Publication Date : 04-09-2012

 

Plagued by a continuing slack in demand from America and Europe, India’s exports fell by 14.8 per cent to US$22.44 billion in July as compared to $26.34 billion recorded during the corresponding month in 2011. 

The cumulative value of exports in the first four months of the current financial year stands at $97.64 billion, 5.06 per cent lower than the $102.85 billion recorded during the corresponding period of last year.

Imports dropped 7.61 per cent to $37.93 billion in July, leaving a monthly trade deficit of $15.49 billion, according to official data released yesteray.

The first four months’ data indicate exports are likely to remain sluggish in the coming months and the whole year target might fall substantially short.

The government has set a target of $360 billion of exports in the current financial year. Exports had increased by 20.94 per cent to $303.71 billion in the financial year ended 31 March 2012, surpassing the government’s target of $300 billion.

The commerce ministry said the lingering economic crisis in the European countries and North America has severely affected India’s foreign trade, especially exports.

The cumulative value of imports for the period April-July 2012-13 was $153.19 billion, 6.47 per cent down from the $163.80 billion registered during the corresponding period of 2011-2012.

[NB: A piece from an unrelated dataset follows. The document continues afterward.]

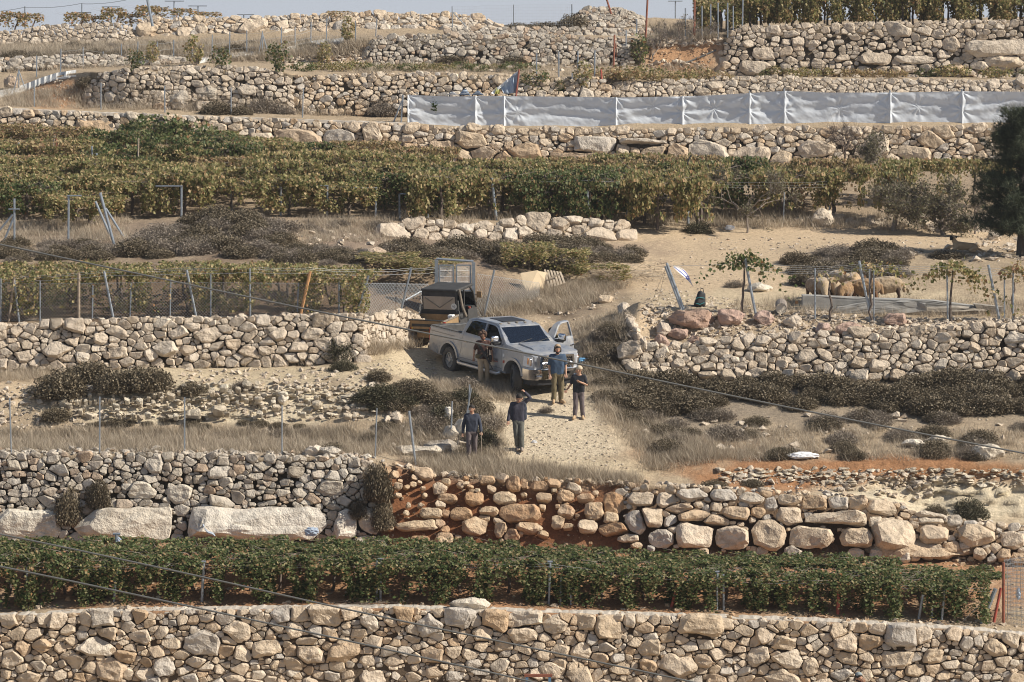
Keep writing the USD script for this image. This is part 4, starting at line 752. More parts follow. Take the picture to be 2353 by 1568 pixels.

With decline in both exports and imports, trade deficit has also narrowed. In the April-July period of the current fiscal, a cumulative trade deficit of $55.55 billion was recorded, which is lower than the deficit of $60.95 registered in the corresponding period of 2011-2012.

RV Kanoria, president of Ficci, said the decline in exports in July reflects only in part the continuing decline in global demand. “One of the main causes of concern is the need to bring back competitiveness in the economy and also to stimulate investments which are concomitant to building durable trade relationships,” he said. He also argued that Indian exporters are under pressure due to high cost of credit.